The area bounded by `y=(1)/(x) and y=(1)/(2x-1)` from x = 1 to x = 2 is ln (a) sq. units, then `3a^(2)` is equal to

To find the area bounded by the curves \( y = \frac{1}{x} \) and \( y = \frac{1}{2x - 1} \) from \( x = 1 \) to \( x = 2 \), we will follow these steps: ### Step 1: Find the points of intersection We need to set the two equations equal to each other to find the points of intersection: \[ \frac{1}{x} = \frac{1}{2x - 1} \] Cross-multiplying gives: \[ 2x - 1 = x \] Solving for \( x \): \[ 2x - x = 1 \implies x = 1 \] Now, substituting \( x = 1 \) back into either equation to find \( y \): \[ y = \frac{1}{1} = 1 \] So, one point of intersection is \( (1, 1) \).
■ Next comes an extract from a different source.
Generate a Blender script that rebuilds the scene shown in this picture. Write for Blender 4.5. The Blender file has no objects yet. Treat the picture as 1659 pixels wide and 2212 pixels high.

Now, we check if there are any other intersections in the interval \( x = 1 \) to \( x = 2 \): Substituting \( x = 2 \): \[ y = \frac{1}{2} \quad \text{and} \quad y = \frac{1}{3} \] Since \( y = \frac{1}{x} \) is decreasing and \( y = \frac{1}{2x - 1} \) is also decreasing, there are no other intersections in this interval. ### Step 2: Set up the integral for the area The area \( A \) between the curves from \( x = 1 \) to \( x = 2 \) can be found using the integral: \[ A = \int_{1}^{2} \left( \frac{1}{x} - \frac{1}{2x - 1} \right) dx \] ### Step 3: Calculate the integral Now we compute the integral: \[ A = \int_{1}^{2} \left( \frac{1}{x} - \frac{1}{2x - 1} \right) dx \] This can be split into two separate integrals: \[ A = \int_{1}^{2} \frac{1}{x} \, dx - \int_{1}^{2} \frac{1}{2x - 1} \, dx \] Calculating the first integral: \[ \int \frac{1}{x} \, dx = \ln |x| \quad \Rightarrow \quad \left[ \ln x \right]_{1}^{2} = \ln 2 - \ln 1 = \ln 2 \] Calculating the second integral: \[ \int \frac{1}{2x - 1} \, dx = \frac{1}{2} \ln |2x - 1| \quad \Rightarrow \quad \left[ \frac{1}{2} \ln |2x - 1| \right]_{1}^{2} \] Calculating at the bounds: \[ = \frac{1}{2} \left( \ln(3) - \ln(1) \right) = \frac{1}{2} \ln(3) \] ### Step 4: Combine the results Now substituting back into the area formula: \[ A = \ln 2 - \frac{1}{2} \ln 3 \] Using properties of logarithms: \[ A = \ln \left( \frac{2}{\sqrt{3}} \right) \] ### Step 5: Relate to the given area We know from the problem statement that the area is \( \ln(a) \). Thus: \[ \ln(a) = \ln \left( \frac{2}{\sqrt{3}} \right) \implies a = \frac{2}{\sqrt{3}} \] ### Step 6: Calculate \( 3a^2 \) Now we need to find \( 3a^2 \): \[ a^2 = \left( \frac{2}{\sqrt{3}} \right)^2 = \frac{4}{3} \] Thus, \[ 3a^2 = 3 \cdot \frac{4}{3} = 4 \] ### Final Answer The value of \( 3a^2 \) is \( \boxed{4} \).